TASK INSTRUCTIONS -
Extract the data exactly, missing nothing.

SOURCE DATA -

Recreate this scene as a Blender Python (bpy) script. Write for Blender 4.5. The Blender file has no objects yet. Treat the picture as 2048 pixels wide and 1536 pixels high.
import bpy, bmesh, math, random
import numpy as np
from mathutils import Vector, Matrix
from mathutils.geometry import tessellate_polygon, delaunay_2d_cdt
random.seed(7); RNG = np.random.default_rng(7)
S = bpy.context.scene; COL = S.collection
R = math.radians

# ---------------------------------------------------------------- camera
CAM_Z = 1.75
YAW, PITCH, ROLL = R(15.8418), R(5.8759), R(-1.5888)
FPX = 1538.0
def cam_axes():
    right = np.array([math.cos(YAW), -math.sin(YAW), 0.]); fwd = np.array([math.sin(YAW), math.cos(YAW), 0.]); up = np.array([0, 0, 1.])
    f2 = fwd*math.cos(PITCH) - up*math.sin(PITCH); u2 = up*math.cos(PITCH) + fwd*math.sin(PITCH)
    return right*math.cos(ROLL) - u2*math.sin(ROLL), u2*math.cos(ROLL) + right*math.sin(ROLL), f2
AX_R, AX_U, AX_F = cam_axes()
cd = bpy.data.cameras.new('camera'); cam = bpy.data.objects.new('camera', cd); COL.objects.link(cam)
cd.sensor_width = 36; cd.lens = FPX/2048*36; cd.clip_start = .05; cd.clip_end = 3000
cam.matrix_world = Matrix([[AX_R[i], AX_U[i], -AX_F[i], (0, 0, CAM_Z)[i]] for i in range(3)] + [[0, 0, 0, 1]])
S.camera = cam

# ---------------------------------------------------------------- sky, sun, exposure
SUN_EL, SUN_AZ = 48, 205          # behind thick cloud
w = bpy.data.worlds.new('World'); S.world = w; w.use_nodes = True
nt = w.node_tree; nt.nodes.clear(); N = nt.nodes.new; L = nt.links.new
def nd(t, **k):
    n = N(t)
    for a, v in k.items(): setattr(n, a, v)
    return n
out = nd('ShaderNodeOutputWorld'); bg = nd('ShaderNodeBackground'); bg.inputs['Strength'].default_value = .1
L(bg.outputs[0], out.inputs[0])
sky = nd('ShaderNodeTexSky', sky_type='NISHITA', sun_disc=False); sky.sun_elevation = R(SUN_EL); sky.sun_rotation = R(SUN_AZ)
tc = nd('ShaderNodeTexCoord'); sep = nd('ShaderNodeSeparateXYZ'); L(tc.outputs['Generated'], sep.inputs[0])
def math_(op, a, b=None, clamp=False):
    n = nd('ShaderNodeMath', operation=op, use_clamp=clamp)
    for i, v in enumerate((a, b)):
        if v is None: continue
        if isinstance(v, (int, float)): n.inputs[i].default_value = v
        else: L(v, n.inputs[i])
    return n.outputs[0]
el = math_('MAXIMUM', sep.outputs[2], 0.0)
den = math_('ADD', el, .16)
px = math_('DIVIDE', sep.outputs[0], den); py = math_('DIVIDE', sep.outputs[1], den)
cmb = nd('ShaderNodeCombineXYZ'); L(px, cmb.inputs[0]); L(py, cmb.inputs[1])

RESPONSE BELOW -
Recreate this scene as a Blender Python (bpy) script. Write for Blender 4.5. The Blender file has no objects yet. Treat the picture as 2048 pixels wide and 1536 pixels high.
import bpy, bmesh, math, random
import numpy as np
from mathutils import Vector, Matrix
from mathutils.geometry import tessellate_polygon, delaunay_2d_cdt
random.seed(7); RNG = np.random.default_rng(7)
S = bpy.context.scene; COL = S.collection
R = math.radians

# ---------------------------------------------------------------- camera
CAM_Z = 1.75
YAW, PITCH, ROLL = R(15.8418), R(5.8759), R(-1.5888)
FPX = 1538.0
def cam_axes():
    right = np.array([math.cos(YAW), -math.sin(YAW), 0.]); fwd = np.array([math.sin(YAW), math.cos(YAW), 0.]); up = np.array([0, 0, 1.])
    f2 = fwd*math.cos(PITCH) - up*math.sin(PITCH); u2 = up*math.cos(PITCH) + fwd*math.sin(PITCH)
    return right*math.cos(ROLL) - u2*math.sin(ROLL), u2*math.cos(ROLL) + right*math.sin(ROLL), f2
AX_R, AX_U, AX_F = cam_axes()
cd = bpy.data.cameras.new('camera'); cam = bpy.data.objects.new('camera', cd); COL.objects.link(cam)
cd.sensor_width = 36; cd.lens = FPX/2048*36; cd.clip_start = .05; cd.clip_end = 3000
cam.matrix_world = Matrix([[AX_R[i], AX_U[i], -AX_F[i], (0, 0, CAM_Z)[i]] for i in range(3)] + [[0, 0, 0, 1]])
S.camera = cam

# ---------------------------------------------------------------- sky, sun, exposure
SUN_EL, SUN_AZ = 48, 205          # behind thick cloud
w = bpy.data.worlds.new('World'); S.world = w; w.use_nodes = True
nt = w.node_tree; nt.nodes.clear(); N = nt.nodes.new; L = nt.links.new
def nd(t, **k):
    n = N(t)
    for a, v in k.items(): setattr(n, a, v)
    return n
out = nd('ShaderNodeOutputWorld'); bg = nd('ShaderNodeBackground'); bg.inputs['Strength'].default_value = .1
L(bg.outputs[0], out.inputs[0])
sky = nd('ShaderNodeTexSky', sky_type='NISHITA', sun_disc=False); sky.sun_elevation = R(SUN_EL); sky.sun_rotation = R(SUN_AZ)
tc = nd('ShaderNodeTexCoord'); sep = nd('ShaderNodeSeparateXYZ'); L(tc.outputs['Generated'], sep.inputs[0])
def math_(op, a, b=None, clamp=False):
    n = nd('ShaderNodeMath', operation=op, use_clamp=clamp)
    for i, v in enumerate((a, b)):
        if v is None: continue
        if isinstance(v, (int, float)): n.inputs[i].default_value = v
        else: L(v, n.inputs[i])
    return n.outputs[0]
el = math_('MAXIMUM', sep.outputs[2], 0.0)
den = math_('ADD', el, .16)
px = math_('DIVIDE', sep.outputs[0], den); py = math_('DIVIDE', sep.outputs[1], den)
cmb = nd('ShaderNodeCombineXYZ'); L(px, cmb.inputs[0]); L(py, cmb.inputs[1])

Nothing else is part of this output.